══ Available data

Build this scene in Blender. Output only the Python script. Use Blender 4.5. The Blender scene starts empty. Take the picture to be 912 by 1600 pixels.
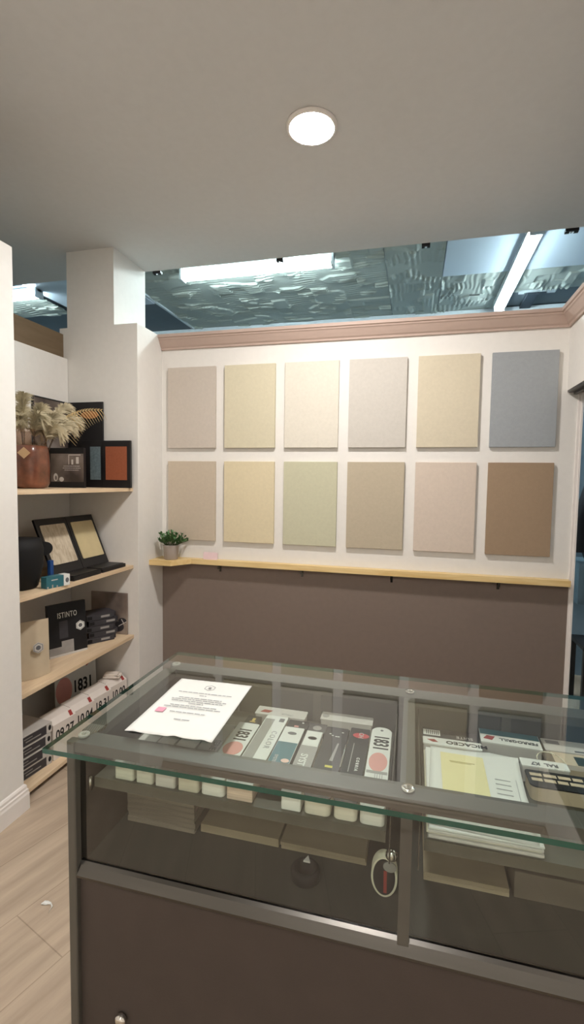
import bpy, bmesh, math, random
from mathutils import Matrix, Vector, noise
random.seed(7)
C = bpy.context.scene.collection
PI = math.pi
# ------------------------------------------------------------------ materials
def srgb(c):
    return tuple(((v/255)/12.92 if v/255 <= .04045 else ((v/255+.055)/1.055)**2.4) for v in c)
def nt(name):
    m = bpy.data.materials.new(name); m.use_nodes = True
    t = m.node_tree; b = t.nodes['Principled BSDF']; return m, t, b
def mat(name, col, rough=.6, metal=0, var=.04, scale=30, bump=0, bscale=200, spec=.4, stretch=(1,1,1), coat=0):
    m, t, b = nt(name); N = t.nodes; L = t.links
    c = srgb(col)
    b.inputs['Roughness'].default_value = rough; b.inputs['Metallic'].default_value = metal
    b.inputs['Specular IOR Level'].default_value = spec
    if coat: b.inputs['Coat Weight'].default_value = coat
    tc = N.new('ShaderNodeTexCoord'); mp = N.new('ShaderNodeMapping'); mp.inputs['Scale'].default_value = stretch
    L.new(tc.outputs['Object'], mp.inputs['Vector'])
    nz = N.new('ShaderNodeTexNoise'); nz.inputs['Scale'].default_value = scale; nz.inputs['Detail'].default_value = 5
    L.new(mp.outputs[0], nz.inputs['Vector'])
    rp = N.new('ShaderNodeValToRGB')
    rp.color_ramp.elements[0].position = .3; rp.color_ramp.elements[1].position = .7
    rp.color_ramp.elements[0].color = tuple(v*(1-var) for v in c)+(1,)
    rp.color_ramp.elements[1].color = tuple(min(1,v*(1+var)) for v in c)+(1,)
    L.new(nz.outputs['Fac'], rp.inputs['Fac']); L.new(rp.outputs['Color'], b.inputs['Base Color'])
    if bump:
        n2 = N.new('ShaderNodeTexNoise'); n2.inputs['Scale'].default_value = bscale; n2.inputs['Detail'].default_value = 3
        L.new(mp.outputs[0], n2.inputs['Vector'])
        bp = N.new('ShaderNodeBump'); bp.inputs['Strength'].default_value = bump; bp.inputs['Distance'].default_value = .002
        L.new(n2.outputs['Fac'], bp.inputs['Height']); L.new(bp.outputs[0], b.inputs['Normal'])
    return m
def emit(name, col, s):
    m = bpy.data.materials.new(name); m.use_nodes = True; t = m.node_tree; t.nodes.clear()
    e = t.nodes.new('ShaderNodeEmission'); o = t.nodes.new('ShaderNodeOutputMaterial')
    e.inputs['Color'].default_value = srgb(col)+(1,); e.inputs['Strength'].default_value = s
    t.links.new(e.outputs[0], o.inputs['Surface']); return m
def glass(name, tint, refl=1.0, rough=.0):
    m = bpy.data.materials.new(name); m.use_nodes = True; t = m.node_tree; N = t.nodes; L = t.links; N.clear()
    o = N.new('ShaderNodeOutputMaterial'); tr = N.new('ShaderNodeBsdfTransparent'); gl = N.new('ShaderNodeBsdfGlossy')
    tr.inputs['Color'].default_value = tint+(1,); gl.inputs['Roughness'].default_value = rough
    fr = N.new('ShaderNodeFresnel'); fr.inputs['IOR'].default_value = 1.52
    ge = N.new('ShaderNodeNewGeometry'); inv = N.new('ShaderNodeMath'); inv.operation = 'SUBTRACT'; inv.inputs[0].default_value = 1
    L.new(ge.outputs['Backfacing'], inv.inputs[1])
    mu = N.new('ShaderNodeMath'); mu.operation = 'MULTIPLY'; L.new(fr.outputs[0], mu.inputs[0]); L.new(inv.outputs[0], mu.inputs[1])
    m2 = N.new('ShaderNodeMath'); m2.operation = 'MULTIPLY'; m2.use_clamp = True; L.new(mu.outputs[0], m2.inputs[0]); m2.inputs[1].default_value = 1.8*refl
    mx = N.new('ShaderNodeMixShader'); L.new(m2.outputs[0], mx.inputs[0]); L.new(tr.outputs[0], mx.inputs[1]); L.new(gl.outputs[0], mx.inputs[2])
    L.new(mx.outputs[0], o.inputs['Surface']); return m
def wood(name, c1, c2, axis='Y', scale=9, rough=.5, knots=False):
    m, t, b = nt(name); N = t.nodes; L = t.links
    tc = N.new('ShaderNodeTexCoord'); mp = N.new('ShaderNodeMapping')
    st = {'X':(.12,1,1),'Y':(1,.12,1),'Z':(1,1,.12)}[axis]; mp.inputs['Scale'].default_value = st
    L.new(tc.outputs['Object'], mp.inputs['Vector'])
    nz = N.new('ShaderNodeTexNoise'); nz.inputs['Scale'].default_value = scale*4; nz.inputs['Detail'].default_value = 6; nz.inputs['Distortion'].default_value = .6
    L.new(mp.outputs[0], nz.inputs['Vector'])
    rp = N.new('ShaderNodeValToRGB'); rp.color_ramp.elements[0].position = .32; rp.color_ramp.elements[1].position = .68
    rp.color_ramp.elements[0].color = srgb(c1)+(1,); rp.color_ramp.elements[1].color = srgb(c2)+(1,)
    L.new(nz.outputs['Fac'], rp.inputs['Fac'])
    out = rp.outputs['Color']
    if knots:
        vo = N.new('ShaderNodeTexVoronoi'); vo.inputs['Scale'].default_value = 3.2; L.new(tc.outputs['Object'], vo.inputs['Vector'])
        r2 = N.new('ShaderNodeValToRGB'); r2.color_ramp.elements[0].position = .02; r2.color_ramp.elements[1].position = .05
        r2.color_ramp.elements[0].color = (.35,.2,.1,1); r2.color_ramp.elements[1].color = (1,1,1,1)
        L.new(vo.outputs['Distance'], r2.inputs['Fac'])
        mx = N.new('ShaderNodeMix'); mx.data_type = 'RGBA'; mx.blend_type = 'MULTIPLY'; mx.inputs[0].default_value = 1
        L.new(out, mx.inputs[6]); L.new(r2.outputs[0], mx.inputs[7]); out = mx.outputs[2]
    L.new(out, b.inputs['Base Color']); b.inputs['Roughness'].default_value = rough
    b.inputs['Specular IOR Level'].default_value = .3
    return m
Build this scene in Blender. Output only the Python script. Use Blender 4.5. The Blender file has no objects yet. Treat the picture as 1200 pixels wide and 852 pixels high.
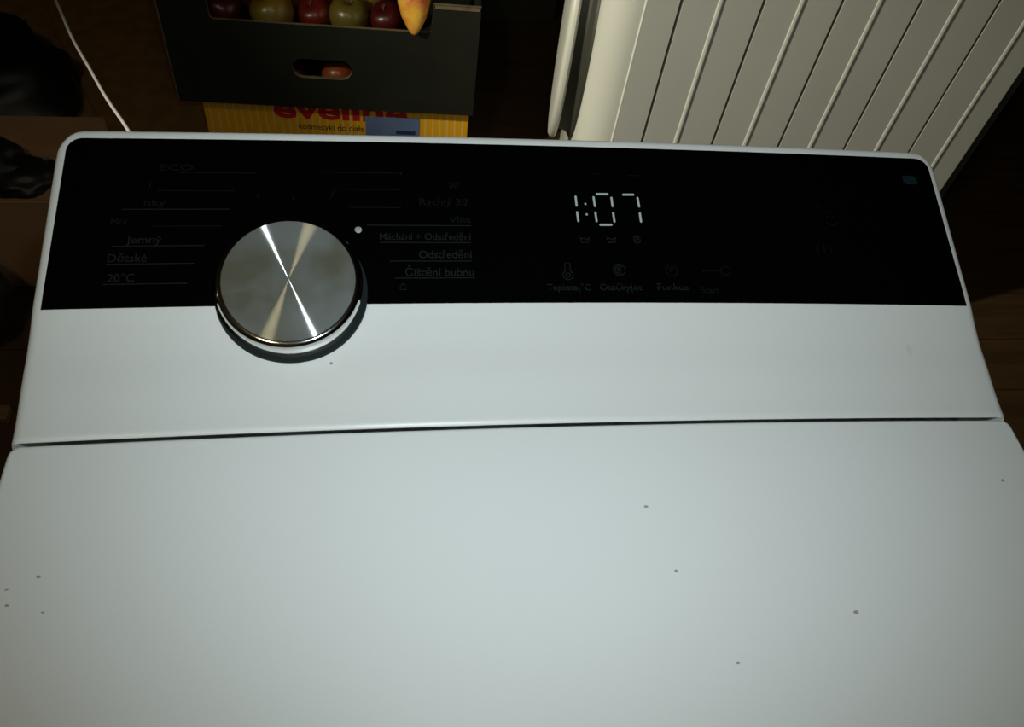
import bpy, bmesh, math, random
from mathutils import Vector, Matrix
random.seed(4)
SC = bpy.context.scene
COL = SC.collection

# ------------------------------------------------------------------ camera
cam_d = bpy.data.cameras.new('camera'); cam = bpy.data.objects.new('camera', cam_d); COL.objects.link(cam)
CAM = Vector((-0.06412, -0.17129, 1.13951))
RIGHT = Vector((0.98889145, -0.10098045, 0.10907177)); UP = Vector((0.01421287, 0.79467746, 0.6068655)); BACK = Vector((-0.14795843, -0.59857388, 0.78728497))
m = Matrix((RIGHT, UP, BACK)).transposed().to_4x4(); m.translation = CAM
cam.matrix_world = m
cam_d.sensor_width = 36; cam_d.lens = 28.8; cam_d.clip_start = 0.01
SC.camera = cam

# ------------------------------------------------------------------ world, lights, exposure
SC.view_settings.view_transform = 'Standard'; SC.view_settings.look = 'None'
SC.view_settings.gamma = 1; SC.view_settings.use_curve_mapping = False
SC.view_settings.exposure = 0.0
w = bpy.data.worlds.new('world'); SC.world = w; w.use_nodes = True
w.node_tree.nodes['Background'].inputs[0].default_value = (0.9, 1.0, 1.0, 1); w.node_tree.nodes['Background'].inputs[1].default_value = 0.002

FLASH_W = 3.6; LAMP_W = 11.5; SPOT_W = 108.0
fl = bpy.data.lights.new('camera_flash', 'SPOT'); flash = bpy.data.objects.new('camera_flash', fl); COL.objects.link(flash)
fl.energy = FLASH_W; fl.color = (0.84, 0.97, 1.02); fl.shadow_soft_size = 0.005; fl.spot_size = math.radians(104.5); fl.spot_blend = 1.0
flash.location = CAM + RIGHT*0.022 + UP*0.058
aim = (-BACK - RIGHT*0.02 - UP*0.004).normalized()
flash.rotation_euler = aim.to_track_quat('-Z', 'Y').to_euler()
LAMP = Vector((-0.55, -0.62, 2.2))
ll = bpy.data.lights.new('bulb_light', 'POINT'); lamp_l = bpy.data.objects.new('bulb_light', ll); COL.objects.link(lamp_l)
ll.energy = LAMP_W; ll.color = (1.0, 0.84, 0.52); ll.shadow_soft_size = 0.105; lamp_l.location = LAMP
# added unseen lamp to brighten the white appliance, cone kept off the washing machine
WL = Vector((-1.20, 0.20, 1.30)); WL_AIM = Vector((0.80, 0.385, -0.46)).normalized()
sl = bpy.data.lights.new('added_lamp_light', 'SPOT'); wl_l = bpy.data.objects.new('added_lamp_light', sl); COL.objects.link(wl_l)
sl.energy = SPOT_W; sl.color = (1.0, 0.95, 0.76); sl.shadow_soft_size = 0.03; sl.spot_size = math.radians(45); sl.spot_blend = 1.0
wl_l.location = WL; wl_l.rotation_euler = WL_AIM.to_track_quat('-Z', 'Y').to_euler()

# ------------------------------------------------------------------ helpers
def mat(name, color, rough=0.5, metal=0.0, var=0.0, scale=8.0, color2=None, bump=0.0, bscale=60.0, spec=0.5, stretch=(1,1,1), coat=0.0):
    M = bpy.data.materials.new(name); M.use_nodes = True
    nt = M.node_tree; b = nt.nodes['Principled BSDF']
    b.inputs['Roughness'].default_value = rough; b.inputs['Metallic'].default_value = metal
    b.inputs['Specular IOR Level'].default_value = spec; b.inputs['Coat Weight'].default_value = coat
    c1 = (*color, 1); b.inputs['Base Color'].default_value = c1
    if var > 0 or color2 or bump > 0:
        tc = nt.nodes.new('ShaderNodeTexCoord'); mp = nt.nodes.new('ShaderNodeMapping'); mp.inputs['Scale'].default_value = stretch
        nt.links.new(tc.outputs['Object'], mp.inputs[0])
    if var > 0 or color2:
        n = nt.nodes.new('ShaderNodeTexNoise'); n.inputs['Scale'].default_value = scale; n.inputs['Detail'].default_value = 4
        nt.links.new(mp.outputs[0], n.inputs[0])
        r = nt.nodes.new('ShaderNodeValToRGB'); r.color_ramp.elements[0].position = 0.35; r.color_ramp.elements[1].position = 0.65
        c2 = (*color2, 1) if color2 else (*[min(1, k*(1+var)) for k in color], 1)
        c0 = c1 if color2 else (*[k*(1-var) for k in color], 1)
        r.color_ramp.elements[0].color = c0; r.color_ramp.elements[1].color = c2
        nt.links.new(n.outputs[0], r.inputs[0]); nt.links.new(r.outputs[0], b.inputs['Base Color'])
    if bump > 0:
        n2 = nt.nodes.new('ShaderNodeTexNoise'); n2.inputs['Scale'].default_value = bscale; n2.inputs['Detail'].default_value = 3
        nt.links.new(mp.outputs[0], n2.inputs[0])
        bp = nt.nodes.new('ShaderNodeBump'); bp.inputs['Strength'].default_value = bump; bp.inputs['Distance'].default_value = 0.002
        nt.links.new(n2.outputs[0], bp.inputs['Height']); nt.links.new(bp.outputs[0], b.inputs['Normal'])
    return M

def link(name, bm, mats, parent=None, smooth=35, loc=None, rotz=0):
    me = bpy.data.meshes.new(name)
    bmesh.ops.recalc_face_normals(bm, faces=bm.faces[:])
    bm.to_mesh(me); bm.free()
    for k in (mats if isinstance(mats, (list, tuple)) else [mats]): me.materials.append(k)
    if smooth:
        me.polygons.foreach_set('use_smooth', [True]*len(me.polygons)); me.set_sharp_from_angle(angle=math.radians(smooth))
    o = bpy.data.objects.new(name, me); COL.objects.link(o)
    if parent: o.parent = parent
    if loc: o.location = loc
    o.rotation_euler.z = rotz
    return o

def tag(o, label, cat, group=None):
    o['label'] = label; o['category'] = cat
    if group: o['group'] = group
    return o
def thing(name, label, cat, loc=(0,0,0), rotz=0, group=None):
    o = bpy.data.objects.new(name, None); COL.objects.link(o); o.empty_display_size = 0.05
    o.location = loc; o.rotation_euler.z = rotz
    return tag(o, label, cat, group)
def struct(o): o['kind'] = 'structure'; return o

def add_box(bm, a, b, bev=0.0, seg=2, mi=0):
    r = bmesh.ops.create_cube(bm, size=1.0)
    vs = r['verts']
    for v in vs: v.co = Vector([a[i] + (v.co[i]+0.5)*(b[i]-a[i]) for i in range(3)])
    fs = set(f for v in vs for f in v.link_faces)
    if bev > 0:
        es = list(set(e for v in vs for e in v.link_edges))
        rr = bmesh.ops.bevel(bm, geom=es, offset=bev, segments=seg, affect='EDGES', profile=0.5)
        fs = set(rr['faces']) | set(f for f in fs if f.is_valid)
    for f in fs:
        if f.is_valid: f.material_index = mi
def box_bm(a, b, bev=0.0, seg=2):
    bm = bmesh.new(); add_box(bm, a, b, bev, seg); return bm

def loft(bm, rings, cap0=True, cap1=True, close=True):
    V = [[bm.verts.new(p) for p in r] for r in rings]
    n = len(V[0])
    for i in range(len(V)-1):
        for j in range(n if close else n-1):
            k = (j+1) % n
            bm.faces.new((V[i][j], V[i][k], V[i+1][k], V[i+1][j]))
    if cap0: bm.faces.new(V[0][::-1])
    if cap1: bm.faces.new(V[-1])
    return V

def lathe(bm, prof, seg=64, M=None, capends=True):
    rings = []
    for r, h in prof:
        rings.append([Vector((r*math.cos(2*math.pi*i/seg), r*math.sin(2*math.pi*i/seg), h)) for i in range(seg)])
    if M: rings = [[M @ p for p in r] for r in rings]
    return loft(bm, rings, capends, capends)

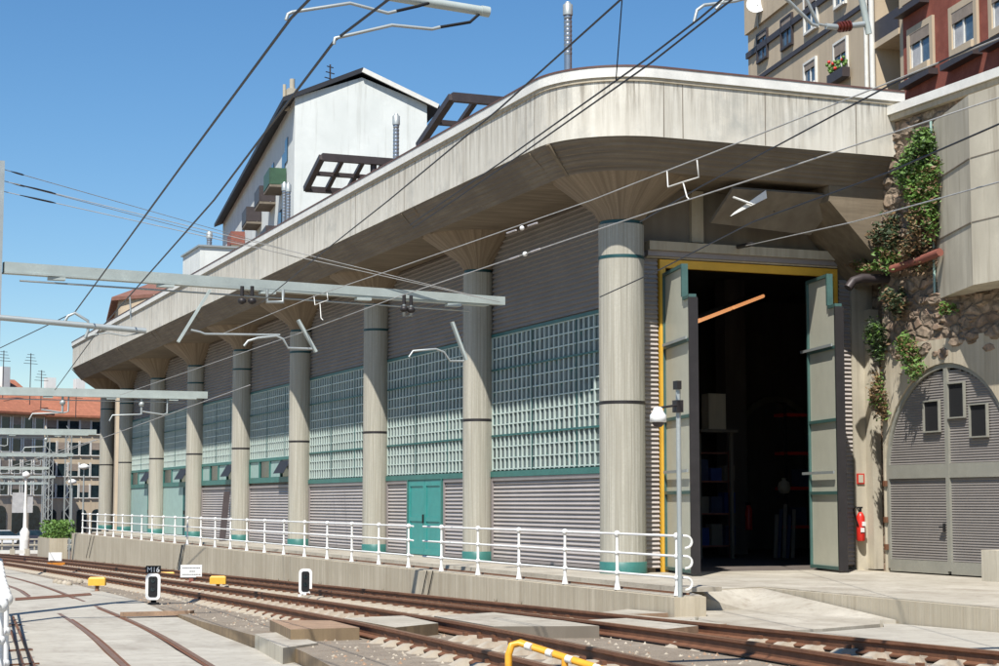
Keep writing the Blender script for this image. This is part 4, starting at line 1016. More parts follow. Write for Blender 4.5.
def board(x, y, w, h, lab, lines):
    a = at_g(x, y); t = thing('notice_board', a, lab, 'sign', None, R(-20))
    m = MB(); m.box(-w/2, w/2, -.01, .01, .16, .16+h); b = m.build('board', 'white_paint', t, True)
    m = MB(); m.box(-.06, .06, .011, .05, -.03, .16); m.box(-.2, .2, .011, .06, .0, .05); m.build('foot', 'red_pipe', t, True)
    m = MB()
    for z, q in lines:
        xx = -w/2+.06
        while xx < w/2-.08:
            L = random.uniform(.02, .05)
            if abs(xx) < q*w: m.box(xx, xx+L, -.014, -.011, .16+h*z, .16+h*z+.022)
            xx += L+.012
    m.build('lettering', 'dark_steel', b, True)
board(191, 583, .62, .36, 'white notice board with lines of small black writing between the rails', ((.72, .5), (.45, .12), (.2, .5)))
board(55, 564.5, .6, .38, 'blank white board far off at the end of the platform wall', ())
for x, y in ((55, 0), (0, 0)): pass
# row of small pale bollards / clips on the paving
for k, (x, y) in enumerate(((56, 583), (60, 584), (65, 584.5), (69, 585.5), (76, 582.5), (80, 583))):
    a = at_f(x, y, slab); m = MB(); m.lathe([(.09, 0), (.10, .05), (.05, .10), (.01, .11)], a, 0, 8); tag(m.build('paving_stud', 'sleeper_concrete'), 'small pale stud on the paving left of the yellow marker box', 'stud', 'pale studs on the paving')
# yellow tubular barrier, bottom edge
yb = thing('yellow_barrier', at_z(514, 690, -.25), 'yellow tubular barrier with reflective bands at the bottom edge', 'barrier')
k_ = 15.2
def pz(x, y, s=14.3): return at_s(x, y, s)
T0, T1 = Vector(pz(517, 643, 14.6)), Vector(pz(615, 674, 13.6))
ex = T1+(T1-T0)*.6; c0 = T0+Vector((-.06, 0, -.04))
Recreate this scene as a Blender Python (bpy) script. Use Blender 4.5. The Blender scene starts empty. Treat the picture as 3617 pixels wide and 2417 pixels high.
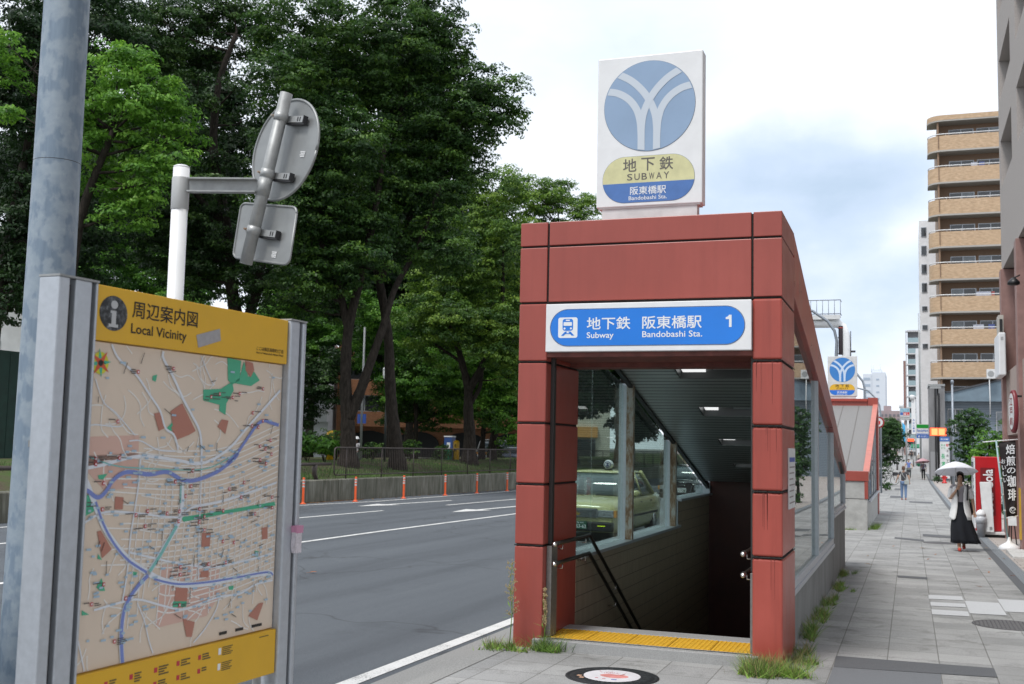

════

The exercise: From the material above, reproduce only what runs from the line holding "852 pixels high." down to the line holding "w.node_tree.nodes['Background'].inputs[1].default_value = 0.002", both included, pictures excluded.

The output:
Build this scene in Blender. Output only the Python script. Use Blender 4.5. The Blender file has no objects yet. Treat the picture as 1200 pixels wide and 852 pixels high.
import bpy, bmesh, math, random
from mathutils import Vector, Matrix
random.seed(4)
SC = bpy.context.scene
COL = SC.collection

# ------------------------------------------------------------------ camera
cam_d = bpy.data.cameras.new('camera'); cam = bpy.data.objects.new('camera', cam_d); COL.objects.link(cam)
CAM = Vector((-0.06412, -0.17129, 1.13951))
RIGHT = Vector((0.98889145, -0.10098045, 0.10907177)); UP = Vector((0.01421287, 0.79467746, 0.6068655)); BACK = Vector((-0.14795843, -0.59857388, 0.78728497))
m = Matrix((RIGHT, UP, BACK)).transposed().to_4x4(); m.translation = CAM
cam.matrix_world = m
cam_d.sensor_width = 36; cam_d.lens = 28.8; cam_d.clip_start = 0.01
SC.camera = cam

# ------------------------------------------------------------------ world, lights, exposure
SC.view_settings.view_transform = 'Standard'; SC.view_settings.look = 'None'
SC.view_settings.gamma = 1; SC.view_settings.use_curve_mapping = False
SC.view_settings.exposure = 0.0
w = bpy.data.worlds.new('world'); SC.world = w; w.use_nodes = True
w.node_tree.nodes['Background'].inputs[0].default_value = (0.9, 1.0, 1.0, 1); w.node_tree.nodes['Background'].inputs[1].default_value = 0.002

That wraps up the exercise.